The group, also known by its French acronym MSF, said its visiting team “heard two rounds of heavy gunfire at very close range and witnessed the indiscriminate beating of a group of men who were later forced into vehicles and driven to an unknown destination.”

Of the over 5,000 migrants rounded up earlier this month, 215 were children and more than 540 were women, at least 30 of whom were pregnant, according to IOM. The crackdown, which left one migrant dead and 15 others injured, began Oct. 1 in the western town of Gargaresh, a major hub for migrants in Libya, and spread to surrounding areas.
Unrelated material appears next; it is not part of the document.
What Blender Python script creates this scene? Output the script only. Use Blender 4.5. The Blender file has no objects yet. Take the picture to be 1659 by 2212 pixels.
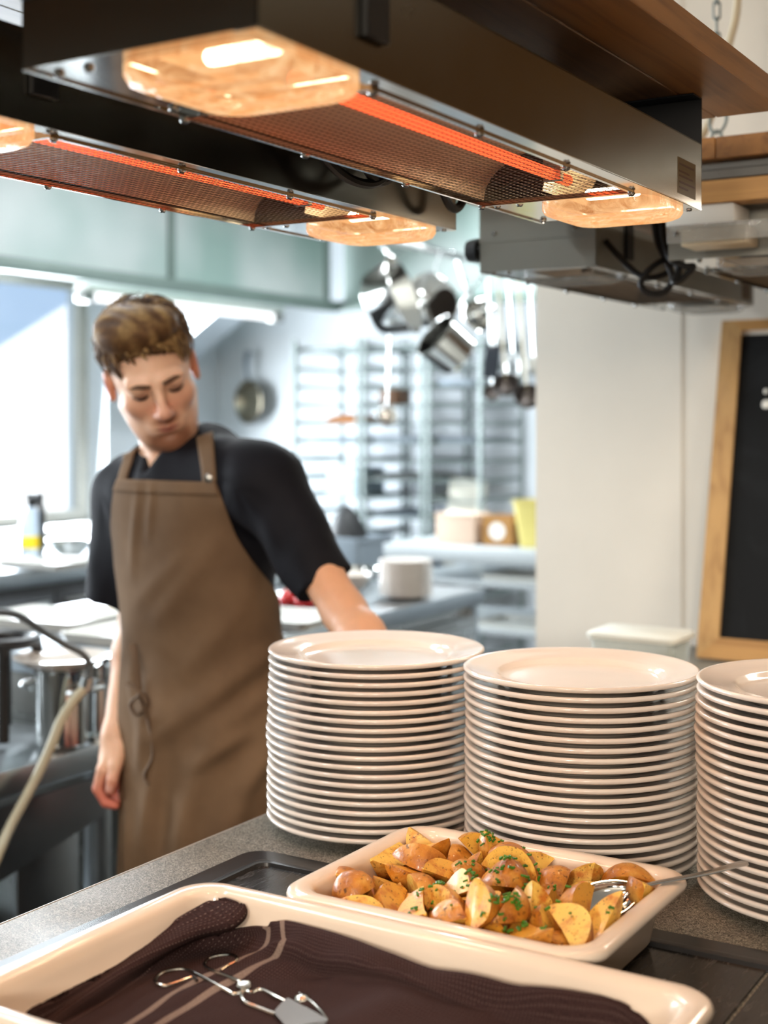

Libyan authorities described the crackdown as a security operation against illegal migration and drug trafficking. But the Interior Ministry, which led the crackdown, made no mention of any traffickers or smugglers being arrested.

Hours before the chaos in Mabani, the U.N. refugee agency said authorities demolished many unfinished buildings and makeshift houses for migrants during the crackdown.

“The raids ... have created widespread panic and fear among asylum seekers and refugees in the capital,” the UNHCR said. Many migrants, including unaccompanied children and young mothers, have protested at the UNHCR’s Community Day Center in Tripoli, demanding evacuation from Libya.

The agency said it temporality suspended its activities in the center after two of its workers were injured.

The UNHCR has urged Libyan authorities to allow the resumption of humanitarian flights out of the country, which have been suspended for almost a year.

Libya has been engulfed in chaos since a NATO-backed uprising toppled and killed longtime dictator Moammar Gadhafi in 2011. The North African nation has since emerged as a popular, if extremely dangerous, route to Europe for those fleeing poverty and civil war in Africa and the Middle East.

Thousands of migrants have been intercepted on the Mediterranean Sea and returned to Libya’s detention centers which are rife with abuses, widespread torture and sexual violence.

Investigators commissioned by the U.N.’s human rights body said violations against migrants at sea, in detention centers and at the hands of traffickers amount to crimes against humanity.